### Goal
Transcribe all of the material exactly. Any picture in it should be left out.
....
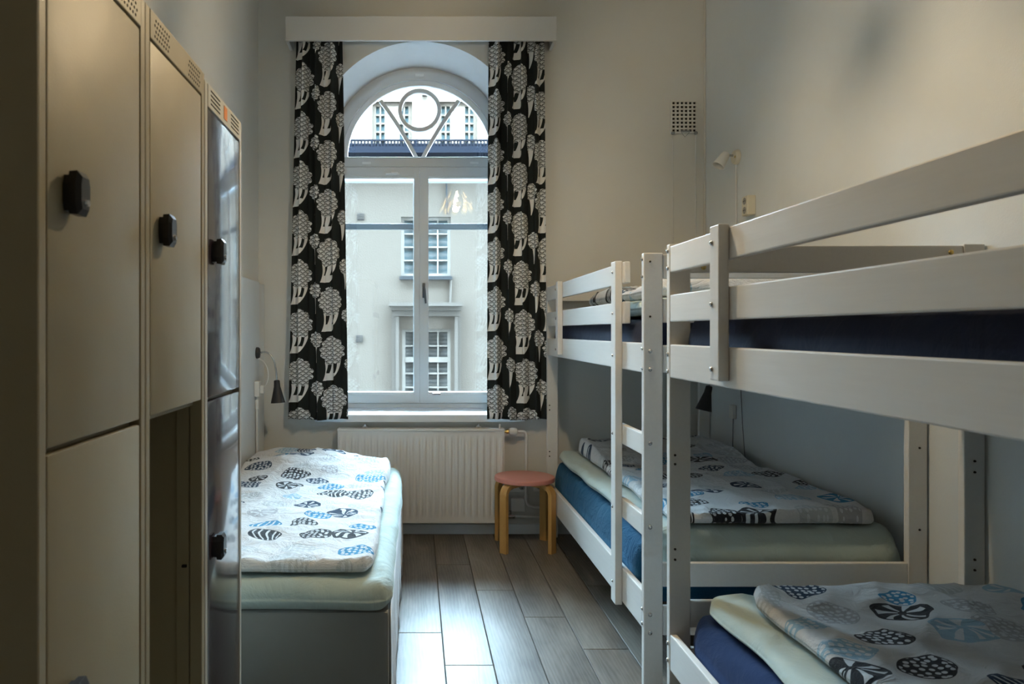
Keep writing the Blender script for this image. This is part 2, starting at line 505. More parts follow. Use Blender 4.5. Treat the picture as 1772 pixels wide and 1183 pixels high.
# ------------------------------------------------------------------ room shell
XL, XR, YB, YF, ZC = -1.045, 1.915, 4.90, -0.95, 3.62
floor = struct(MB().box(XL - .1, XR + .1, YF - .1, YB + .6, -0.10, -0.012).build('floor', M['underfloor']))
PW, PL = 0.196, 1.28
cols = [(-6 + i) for i in range(16)]
plank_cache = {}
def plank(x0, x1, y0, y1):
    key = (round(x1 - x0, 3), round(y1 - y0, 3))
    c = ((x0 + x1) / 2, (y0 + y1) / 2, 0)
    if key in plank_cache:
        o = plank_cache[key].copy(); COL.objects.link(o); o.location = c
        return o
    g = 0.0012
    w, l = key[0] / 2 - g, key[1] / 2 - g
    mb = MB(); ch = 0.0022
    mb.add([(-w, -l, -.012), (w, -l, -.012), (w, l, -.012), (-w, l, -.012), (-w, -l, -ch), (w, -l, -ch), (w, l, -ch), (-w, l, -ch),
            (-w + ch, -l + ch, 0), (w - ch, -l + ch, 0), (w - ch, l - ch, 0), (-w + ch, l - ch, 0)],
           [(0, 3, 2, 1), (0, 1, 5, 4), (1, 2, 6, 5), (2, 3, 7, 6), (3, 0, 4, 7), (4, 5, 9, 8), (5, 6, 10, 9), (6, 7, 11, 10), (7, 4, 8, 11), (8, 9, 10, 11)])
    o = mb.build('plank', M['plank']); o.parent = floor; o.location = c
    plank_cache[key] = o
    return o
seam0 = 0.115 - 6 * PW
starts = {4: 3.60, 5: 3.29, 6: 4.25, 7: 3.83, 8: 3.47, 9: 3.12}
for i in range(17):
    x0 = max(seam0 + i * PW, XL); x1 = min(seam0 + (i + 1) * PW, XR)
    if x1 - x0 < 0.01: continue
    ys = starts.get(i, None)
    if ys is None: ys = 3.2 + (i * 0.43) % 1.2
    joints = [YB]
    y = ys
    while y > YB: y -= PL
    while y > YF:
        joints.append(y); y -= PL
    joints.append(YF)
    for a, bb in zip(joints[1:], joints[:-1]):
        if bb - a > 0.02: plank(x0, x1, a, bb)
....
### Result of this exercise
Keep writing the Blender script for this image. This is part 2, starting at line 505. More parts follow. Use Blender 4.5. Treat the picture as 1772 pixels wide and 1183 pixels high.
# ------------------------------------------------------------------ room shell
XL, XR, YB, YF, ZC = -1.045, 1.915, 4.90, -0.95, 3.62
floor = struct(MB().box(XL - .1, XR + .1, YF - .1, YB + .6, -0.10, -0.012).build('floor', M['underfloor']))
PW, PL = 0.196, 1.28
cols = [(-6 + i) for i in range(16)]
plank_cache = {}
def plank(x0, x1, y0, y1):
    key = (round(x1 - x0, 3), round(y1 - y0, 3))
    c = ((x0 + x1) / 2, (y0 + y1) / 2, 0)
    if key in plank_cache:
        o = plank_cache[key].copy(); COL.objects.link(o); o.location = c
        return o
    g = 0.0012
    w, l = key[0] / 2 - g, key[1] / 2 - g
    mb = MB(); ch = 0.0022
    mb.add([(-w, -l, -.012), (w, -l, -.012), (w, l, -.012), (-w, l, -.012), (-w, -l, -ch), (w, -l, -ch), (w, l, -ch), (-w, l, -ch),
            (-w + ch, -l + ch, 0), (w - ch, -l + ch, 0), (w - ch, l - ch, 0), (-w + ch, l - ch, 0)],
           [(0, 3, 2, 1), (0, 1, 5, 4), (1, 2, 6, 5), (2, 3, 7, 6), (3, 0, 4, 7), (4, 5, 9, 8), (5, 6, 10, 9), (6, 7, 11, 10), (7, 4, 8, 11), (8, 9, 10, 11)])
    o = mb.build('plank', M['plank']); o.parent = floor; o.location = c
    plank_cache[key] = o
    return o
seam0 = 0.115 - 6 * PW
starts = {4: 3.60, 5: 3.29, 6: 4.25, 7: 3.83, 8: 3.47, 9: 3.12}
for i in range(17):
    x0 = max(seam0 + i * PW, XL); x1 = min(seam0 + (i + 1) * PW, XR)
    if x1 - x0 < 0.01: continue
    ys = starts.get(i, None)
    if ys is None: ys = 3.2 + (i * 0.43) % 1.2
    joints = [YB]
    y = ys
    while y > YB: y -= PL
    while y > YF:
        joints.append(y); y -= PL
    joints.append(YF)
    for a, bb in zip(joints[1:], joints[:-1]):
        if bb - a > 0.02: plank(x0, x1, a, bb)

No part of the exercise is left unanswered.